There are too few electric trucks are on the market to meet the demand, according to Jemal, so most warehouse owners will pay the fee, which he said is illegal.
“We believe this is a tax that requires two-thirds’ voter approval in order to be adopted,” he added.
In a webinar on the CARB’s clean truck fleets measure, Brandon Rose, a representative of the board, said there are 93 ZEV truck models on the market today and that will increase to 109 by 2023.
“There really is a wide variety of zero-emission trucks and buses available,” Rose said. “You are starting to see this become more mainstream.”

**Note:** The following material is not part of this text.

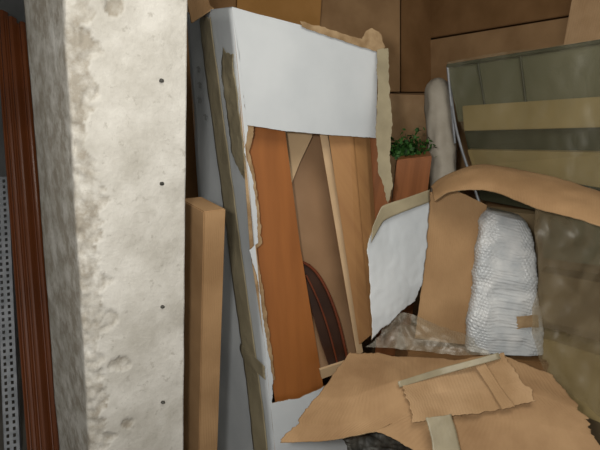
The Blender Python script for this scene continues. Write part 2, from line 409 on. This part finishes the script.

Costs are going down, he added.
Investor-owned utilities have received approvals by the California Public Utilities Commission for $700 million to install electric-charging infrastructure through 2023, enough to support 18,000 trucks, buses and off-road vehicles, he said.
In the webinar, some operators of public fleets asked if exemptions were allowed if the costs were too high. Though the rule is still in the early stage and could be changed, Tony Brasil of CARB answered, “We wouldn’t use cost as a direct criteria.”
However, CARB said it would work with cities and counties to avoid having to buy two electric trucks to replace one.
As far as large trucks that take containers from the ports to warehouses and rail yards, the proposed fleet rule from CARB is an extension of a similar truck regulation that sunsets in 2022. These trucks would be required to be 100% emission-free by 2035 to operate at a rail yard or sea port, the proposal says.
CARB plans additional online workshops for its clean fleet rule in April and June. No date has been set for adoption.